08 febbraio 2019 10:02

Nell’universo altamente codificato della diplomazia c’è una gradazione precisa della tensione. Il primo livello è la convocazione dell’ambasciatore del paese a cui si vuole esprimere il proprio malcontento, ed è ciò che il Quai d’Orsay, il ministero degli esteri francese, ha fatto lo scorso 21 gennaio con il rappresentante dell’Italia a Parigi. È raro, tra paesi alleati, ma non eccezionale.

Il secondo livello è il richiamo del proprio ambasciatore nel paese coinvolto, ed è ciò che la Francia ha fatto il 7 febbraio dopo la visita non annunciata e le dichiarazioni del vicepremier italiano Luigi Di Maio a margine del suo incontro a Montargis con i gilet gialli.

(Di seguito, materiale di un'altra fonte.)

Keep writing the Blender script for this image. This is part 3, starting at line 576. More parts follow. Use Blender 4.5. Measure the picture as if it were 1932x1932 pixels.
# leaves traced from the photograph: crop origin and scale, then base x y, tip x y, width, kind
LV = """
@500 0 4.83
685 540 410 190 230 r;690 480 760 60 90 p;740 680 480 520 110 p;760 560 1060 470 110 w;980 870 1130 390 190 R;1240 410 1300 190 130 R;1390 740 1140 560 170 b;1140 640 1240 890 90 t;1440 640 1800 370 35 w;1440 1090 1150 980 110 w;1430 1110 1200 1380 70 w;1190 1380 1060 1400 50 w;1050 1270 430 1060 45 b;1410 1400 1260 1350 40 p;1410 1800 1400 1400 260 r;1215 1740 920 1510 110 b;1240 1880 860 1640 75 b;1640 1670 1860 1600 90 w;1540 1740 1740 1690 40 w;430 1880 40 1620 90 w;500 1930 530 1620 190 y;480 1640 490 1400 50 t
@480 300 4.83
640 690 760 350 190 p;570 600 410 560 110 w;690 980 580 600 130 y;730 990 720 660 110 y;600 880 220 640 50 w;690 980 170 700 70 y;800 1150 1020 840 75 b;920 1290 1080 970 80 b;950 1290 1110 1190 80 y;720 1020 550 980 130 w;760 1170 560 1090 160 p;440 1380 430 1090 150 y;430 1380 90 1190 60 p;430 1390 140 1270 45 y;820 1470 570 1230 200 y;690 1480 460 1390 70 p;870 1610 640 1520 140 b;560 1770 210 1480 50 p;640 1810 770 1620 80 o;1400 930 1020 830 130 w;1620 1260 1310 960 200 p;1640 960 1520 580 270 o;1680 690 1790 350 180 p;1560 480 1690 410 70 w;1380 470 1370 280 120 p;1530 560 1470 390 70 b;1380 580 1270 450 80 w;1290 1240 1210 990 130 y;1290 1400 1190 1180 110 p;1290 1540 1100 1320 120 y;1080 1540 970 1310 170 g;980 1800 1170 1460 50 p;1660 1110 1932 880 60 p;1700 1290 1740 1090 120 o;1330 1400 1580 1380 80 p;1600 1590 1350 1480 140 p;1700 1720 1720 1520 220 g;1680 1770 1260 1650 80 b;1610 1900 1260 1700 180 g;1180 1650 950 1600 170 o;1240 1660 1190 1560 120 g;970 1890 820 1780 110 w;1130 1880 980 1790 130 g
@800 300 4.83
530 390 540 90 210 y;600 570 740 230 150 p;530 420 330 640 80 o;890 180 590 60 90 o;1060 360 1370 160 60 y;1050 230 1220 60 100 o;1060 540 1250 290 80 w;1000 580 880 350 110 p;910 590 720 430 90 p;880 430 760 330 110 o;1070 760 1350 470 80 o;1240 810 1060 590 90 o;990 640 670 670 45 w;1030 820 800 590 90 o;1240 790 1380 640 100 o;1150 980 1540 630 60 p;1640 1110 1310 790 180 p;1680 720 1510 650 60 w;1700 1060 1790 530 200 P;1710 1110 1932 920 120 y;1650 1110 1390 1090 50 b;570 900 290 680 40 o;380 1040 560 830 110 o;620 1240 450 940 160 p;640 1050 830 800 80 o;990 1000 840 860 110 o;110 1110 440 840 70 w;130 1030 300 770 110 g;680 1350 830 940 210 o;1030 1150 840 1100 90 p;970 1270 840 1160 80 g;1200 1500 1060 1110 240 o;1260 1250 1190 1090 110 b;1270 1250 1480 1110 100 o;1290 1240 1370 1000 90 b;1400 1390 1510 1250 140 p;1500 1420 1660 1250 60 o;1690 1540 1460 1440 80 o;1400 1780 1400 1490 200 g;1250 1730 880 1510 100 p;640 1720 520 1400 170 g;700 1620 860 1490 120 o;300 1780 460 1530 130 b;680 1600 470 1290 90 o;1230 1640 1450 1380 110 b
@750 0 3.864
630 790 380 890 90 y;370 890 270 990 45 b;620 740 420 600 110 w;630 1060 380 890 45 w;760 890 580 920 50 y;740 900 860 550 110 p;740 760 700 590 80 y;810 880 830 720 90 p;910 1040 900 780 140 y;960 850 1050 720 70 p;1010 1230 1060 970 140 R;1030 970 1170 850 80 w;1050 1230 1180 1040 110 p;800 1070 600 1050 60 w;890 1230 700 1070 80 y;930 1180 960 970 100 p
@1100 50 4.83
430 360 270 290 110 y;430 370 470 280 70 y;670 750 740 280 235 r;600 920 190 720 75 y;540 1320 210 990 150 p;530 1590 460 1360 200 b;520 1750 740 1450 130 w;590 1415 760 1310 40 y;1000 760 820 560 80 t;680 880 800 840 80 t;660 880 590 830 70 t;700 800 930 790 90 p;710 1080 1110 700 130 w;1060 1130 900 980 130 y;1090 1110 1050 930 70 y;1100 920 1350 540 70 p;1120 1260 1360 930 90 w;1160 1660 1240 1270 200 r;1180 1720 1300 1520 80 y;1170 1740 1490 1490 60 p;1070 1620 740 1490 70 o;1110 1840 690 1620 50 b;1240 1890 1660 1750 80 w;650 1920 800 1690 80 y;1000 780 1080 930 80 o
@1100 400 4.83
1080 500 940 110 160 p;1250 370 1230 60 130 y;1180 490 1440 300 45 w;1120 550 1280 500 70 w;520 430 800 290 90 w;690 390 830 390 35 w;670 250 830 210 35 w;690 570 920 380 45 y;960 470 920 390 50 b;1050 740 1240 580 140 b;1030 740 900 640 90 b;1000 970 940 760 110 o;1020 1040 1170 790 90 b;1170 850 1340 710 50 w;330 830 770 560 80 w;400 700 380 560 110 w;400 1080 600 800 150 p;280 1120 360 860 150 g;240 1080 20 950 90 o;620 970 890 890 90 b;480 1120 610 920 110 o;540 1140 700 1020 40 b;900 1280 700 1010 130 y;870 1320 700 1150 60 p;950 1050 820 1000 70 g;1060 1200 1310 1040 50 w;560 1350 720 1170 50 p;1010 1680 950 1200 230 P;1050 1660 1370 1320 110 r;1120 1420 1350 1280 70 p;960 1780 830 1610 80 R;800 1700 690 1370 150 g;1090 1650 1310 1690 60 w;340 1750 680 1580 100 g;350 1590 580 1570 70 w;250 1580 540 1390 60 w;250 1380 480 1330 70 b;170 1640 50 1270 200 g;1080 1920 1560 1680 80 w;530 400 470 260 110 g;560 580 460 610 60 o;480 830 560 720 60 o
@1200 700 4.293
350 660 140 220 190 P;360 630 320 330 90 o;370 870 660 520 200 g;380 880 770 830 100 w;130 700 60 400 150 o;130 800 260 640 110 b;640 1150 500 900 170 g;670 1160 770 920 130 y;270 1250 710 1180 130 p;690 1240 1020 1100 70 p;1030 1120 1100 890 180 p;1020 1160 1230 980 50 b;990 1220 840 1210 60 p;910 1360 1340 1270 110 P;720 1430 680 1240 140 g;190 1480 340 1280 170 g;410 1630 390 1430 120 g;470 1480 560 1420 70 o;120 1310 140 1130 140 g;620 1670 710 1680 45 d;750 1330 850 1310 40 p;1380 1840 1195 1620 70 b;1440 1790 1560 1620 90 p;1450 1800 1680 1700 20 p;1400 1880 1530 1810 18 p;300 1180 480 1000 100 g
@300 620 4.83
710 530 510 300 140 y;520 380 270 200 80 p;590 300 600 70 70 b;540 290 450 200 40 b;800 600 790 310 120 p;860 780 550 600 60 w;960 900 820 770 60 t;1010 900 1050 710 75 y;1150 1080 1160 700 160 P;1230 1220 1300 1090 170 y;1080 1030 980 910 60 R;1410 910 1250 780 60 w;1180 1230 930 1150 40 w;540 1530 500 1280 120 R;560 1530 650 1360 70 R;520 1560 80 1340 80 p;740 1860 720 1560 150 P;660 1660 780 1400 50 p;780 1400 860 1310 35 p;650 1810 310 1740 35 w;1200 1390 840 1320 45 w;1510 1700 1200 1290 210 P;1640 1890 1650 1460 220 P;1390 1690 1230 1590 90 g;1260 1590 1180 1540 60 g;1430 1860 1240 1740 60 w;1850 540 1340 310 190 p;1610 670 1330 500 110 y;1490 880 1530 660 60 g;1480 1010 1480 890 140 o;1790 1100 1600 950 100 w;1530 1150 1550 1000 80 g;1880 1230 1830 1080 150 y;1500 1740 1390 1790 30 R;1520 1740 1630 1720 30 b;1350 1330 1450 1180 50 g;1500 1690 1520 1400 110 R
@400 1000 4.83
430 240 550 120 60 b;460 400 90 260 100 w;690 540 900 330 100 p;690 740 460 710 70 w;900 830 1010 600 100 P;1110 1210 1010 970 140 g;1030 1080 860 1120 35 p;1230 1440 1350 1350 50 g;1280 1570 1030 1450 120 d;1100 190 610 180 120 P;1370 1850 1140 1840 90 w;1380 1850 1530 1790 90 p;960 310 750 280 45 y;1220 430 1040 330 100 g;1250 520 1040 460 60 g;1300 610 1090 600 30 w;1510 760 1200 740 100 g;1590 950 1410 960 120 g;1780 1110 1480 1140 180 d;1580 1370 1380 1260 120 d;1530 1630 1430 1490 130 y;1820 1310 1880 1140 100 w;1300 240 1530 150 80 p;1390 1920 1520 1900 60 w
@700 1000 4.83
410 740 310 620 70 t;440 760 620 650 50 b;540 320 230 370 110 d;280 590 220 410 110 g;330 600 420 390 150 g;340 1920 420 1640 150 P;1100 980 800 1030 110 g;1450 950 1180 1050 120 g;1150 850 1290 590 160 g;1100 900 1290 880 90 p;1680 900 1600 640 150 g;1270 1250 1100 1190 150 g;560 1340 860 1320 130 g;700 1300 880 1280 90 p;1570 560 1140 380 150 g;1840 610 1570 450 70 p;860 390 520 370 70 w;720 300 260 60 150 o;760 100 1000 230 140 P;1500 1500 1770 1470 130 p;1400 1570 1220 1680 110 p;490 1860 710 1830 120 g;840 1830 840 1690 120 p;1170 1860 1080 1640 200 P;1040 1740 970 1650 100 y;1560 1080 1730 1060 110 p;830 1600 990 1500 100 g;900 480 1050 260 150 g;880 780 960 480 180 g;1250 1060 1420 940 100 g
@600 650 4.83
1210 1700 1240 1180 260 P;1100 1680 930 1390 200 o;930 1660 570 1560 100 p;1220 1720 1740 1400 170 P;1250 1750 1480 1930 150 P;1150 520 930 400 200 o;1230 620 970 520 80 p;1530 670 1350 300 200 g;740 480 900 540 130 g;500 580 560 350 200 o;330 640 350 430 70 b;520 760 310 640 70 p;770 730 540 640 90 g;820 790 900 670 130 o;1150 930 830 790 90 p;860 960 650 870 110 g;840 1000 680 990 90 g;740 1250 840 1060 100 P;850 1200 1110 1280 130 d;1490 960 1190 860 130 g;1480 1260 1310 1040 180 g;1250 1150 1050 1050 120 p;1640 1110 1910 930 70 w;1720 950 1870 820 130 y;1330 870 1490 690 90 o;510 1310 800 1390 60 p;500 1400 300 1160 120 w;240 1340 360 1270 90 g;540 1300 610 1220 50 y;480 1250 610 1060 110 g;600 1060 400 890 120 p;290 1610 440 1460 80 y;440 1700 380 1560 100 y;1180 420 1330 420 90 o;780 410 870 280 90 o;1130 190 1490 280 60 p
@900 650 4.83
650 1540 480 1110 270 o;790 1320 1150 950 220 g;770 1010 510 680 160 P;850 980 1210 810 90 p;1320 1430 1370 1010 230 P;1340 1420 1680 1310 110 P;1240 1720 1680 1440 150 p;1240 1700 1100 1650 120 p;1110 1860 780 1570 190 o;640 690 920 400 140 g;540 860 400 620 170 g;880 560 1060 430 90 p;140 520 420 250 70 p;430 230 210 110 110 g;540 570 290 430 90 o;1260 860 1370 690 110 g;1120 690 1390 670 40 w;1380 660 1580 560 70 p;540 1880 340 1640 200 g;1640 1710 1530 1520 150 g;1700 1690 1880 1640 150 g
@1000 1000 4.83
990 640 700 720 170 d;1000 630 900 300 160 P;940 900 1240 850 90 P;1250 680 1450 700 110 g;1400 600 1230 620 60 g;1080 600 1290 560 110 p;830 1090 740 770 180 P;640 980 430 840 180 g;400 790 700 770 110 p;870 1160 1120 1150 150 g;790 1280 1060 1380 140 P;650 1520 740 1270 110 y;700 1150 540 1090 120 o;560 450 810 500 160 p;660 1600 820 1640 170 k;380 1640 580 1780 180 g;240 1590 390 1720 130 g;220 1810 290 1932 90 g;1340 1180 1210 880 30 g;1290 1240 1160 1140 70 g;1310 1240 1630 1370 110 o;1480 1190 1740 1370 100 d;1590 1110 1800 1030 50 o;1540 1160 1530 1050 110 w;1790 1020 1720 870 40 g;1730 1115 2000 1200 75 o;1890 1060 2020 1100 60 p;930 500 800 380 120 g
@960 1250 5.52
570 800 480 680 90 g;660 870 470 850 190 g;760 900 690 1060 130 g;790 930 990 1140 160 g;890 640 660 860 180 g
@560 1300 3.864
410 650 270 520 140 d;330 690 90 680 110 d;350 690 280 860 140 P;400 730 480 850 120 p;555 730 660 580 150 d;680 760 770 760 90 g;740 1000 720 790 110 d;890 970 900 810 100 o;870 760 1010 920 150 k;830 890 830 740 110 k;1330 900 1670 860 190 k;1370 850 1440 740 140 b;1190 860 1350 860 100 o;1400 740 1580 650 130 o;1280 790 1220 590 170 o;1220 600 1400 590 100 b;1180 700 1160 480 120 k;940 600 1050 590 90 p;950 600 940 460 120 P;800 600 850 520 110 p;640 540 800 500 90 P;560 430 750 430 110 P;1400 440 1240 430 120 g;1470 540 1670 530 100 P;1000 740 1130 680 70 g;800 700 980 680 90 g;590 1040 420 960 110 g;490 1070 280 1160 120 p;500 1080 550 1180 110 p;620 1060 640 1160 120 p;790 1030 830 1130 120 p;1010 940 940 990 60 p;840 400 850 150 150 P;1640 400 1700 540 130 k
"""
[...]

Un gesto forte, accompagnato da un comunicato durissimo del ministero francese, che ha ricordato come questa situazione “non ha precedenti dopo la fine della guerra”.

Diversi interrogativi
Prima di tutto è necessario relativizzare l’importanza di questa crisi, legata certamente al contesto delle elezioni europee di maggio e alla rivalità tra le due componenti della coalizione tra populisti ed estrema destra al governo in Italia. Il comunicato francese vi fa chiaramente riferimento dichiarando che “una cosa è avere divergenze, un’altra è strumentalizzare un rapporto a fini elettorali”. Resta comunque il fatto che la crisi solleva diversi interrogativi.

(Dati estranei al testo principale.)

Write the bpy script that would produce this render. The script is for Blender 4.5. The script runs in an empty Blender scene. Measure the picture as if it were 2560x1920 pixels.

Il governo francese è convinto che Luigi Di Maio abbia oltrepassato il limite. Ricordiamo che stiamo parlando del leader del Movimento 5 stelle, una formazione populista fondata dal comico Beppe Grillo.

In questo caso siamo al di fuori delle pratiche accettabili tra democrazie europee alleate

Fin dai primi momenti di tensione, tanti si sono domandati cosa ci sia di diverso tra il sostegno accordato dalla coalizione italiana ai gilet gialli e le incursioni che avvengono a ogni tornata elettorale tra leader politici di paesi diversi. Non è forse l’obiettivo dell’Europa e del parlamento europeo quello di far emergere uno spazio politico transazionale che in altre circostanze è quasi impossibile?

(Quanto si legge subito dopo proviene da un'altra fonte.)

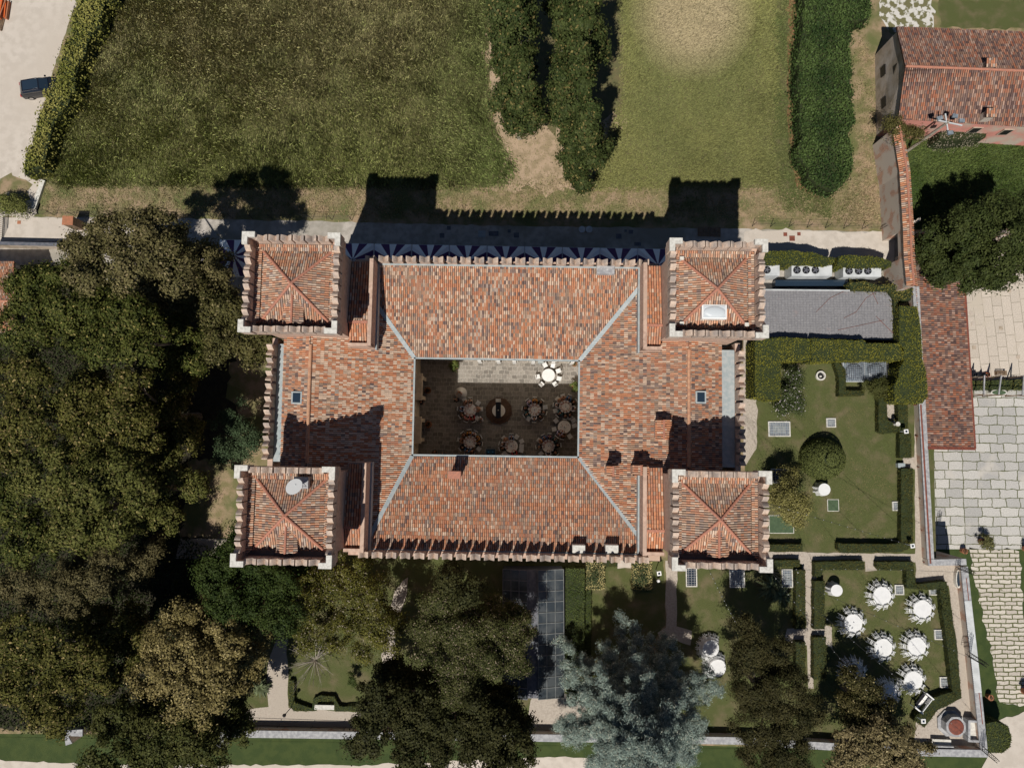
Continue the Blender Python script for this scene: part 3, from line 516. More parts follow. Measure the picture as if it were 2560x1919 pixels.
for i in range(46):
    a = random.uniform(0, 6.28); L_ = random.uniform(1.0, 2.7); z1 = random.uniform(1.2, 3.6); e = Vector((math.cos(a)*L_, math.sin(a)*L_, z1)); m_ = e*.5+Vector((0, 0, .5))
    b.tube((0, 0, .9), m_, .035, .025, 4).tube(m_, e, .025, .008, 4)
    for _ in range(2): b.tube(m_.lerp(e, .4), e+Vector((random.uniform(-.5, .5), random.uniform(-.5, .5), .1)), .015, .006, 3)
b.tube((0, 0, 0), (0, 0, 1), .13, .09, 8); b.build('branches', M['palebark'], parent=x)
pt = tree('pine_tree', 'bushy grey-green pine left of the greenhouse', 'tree', [(1075, 1560, 44), (1150, 1580, 54), (1228, 1590, 48), (1275, 1610, 32), (1062, 1630, 40), (1140, 1650, 58), (1222, 1650, 44), (1298, 1575, 34), (1285, 1650, 36), (1150, 1715, 40), (1125, 1745, 26), (1100, 1500, 34)], [(.05, .06, .018), (.11, .11, .04), (.30, .24, .17)], 10, 'evergreens of the garden', leaf=.17, dens=1700, asp=.4, tr=.3)
tree('evergreen_tree', 'very dark loose evergreen at the bottom centre of the garden', 'tree', [(950, 1750, 56), (1040, 1790, 70), (940, 1840, 66), (1130, 1840, 72), (1235, 1840, 60), (1300, 1880, 46), (1050, 1890, 70), (1190, 1780, 40), (1200, 1910, 60), (1120, 1460, 30), (1170, 1500, 26)], [(.03, .034, .012), (.06, .058, .02)], 11, 'evergreens of the garden', dens=1100, tr=.4)
c0 = P(1600, 1812, 8); cd = empty('blue_cedar', (c0.x, c0.y, 0), 0, 'large silvery blue cedar at the bottom centre', 'tree', 'evergreens of the garden'); bl = []; lb = MB().tube((0, 0, 0), (0, 0, 15.6), .42, .05, 8)
for k in range(84):
    z_ = 2.5+13*(k/84)**1.05; a_ = k*2.39996+random.uniform(-.2, .2); L_ = (7.9*(1-(z_/16.5)**1.35)+.7)*random.uniform(.78, 1.08); dv = Vector((math.cos(a_), math.sin(a_), 0)); sd = Vector((-dv.y, dv.x, 0)); pp = []
    for t_ in (.32, .52, .7, .86, 1.0): q = dv*L_*t_+Vector((0, 0, z_+.9*t_-1.5*t_*t_)); pp.append(q); w_ = (.42+.5*math.sin(math.pi*min(t_, .85)))*(.6+.07*L_); bl.append((c0.x+q.x+sd.x*random.uniform(-.3, .3), c0.y+q.y+sd.y*random.uniform(-.3, .3), q.z, w_, w_, .24))
    lb.tube((0, 0, z_-.2), pp[1], .07, .045, 4).tube(pp[1], pp[4], .045, .015, 4)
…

Ma esiste una differenza evidente tra la partecipazione a un esercizio democratico trasparente e il sostegno a un movimento sociale al cui interno c’è chi contesta apertamente le istituzioni democratiche.

Un’alleanza tra una lista elettorale francese e i cinquestelle non sarebbe diversa tra l’alleanza che già esiste tra il Rassemblement national di Marine Le Pen e l’altro partito della coalizione italiana, la Lega di Matteo Salvini. Ma questo non giustifica né l’arrivo in Francia non annunciato né le dichiarazioni di Di Maio, che ha soffiato sul fuoco del conflitto sociale francese. In questo caso siamo al di fuori delle pratiche accettabili tra democrazie europee alleate.

Messaggio ricevuto
Il governo francese ha voluto alzare la voce nella speranza di fermare l’aumento della tensione. La reazione del 7 febbraio dell’altro vicepremier italiano, Matteo Salvini, che è sembrato voler attenuare la polemica, lascia pensare che il messaggio sia arrivato in Italia.

Ma è comunque probabile che la tensione durerà almeno fino allo scrutinio europeo, perché la sua prima causa è la rivalità tra la Lega e il Movimento 5 stelle in Italia, una concorrenza tra alleati che comporta un rilancio della componente “antisistema” e dunque il sostegno al movimento “antisistema” per eccellenza, i gilet gialli.

Il merito di questa minicrisi è quello di mostrare fino a che punto la spinta populista e di estrema destra in Europa abbia sfidato il gioco politico classico. A rischio, forse, di trascinare paesi vicini e amici nelle acque tempestose del nazionalismo.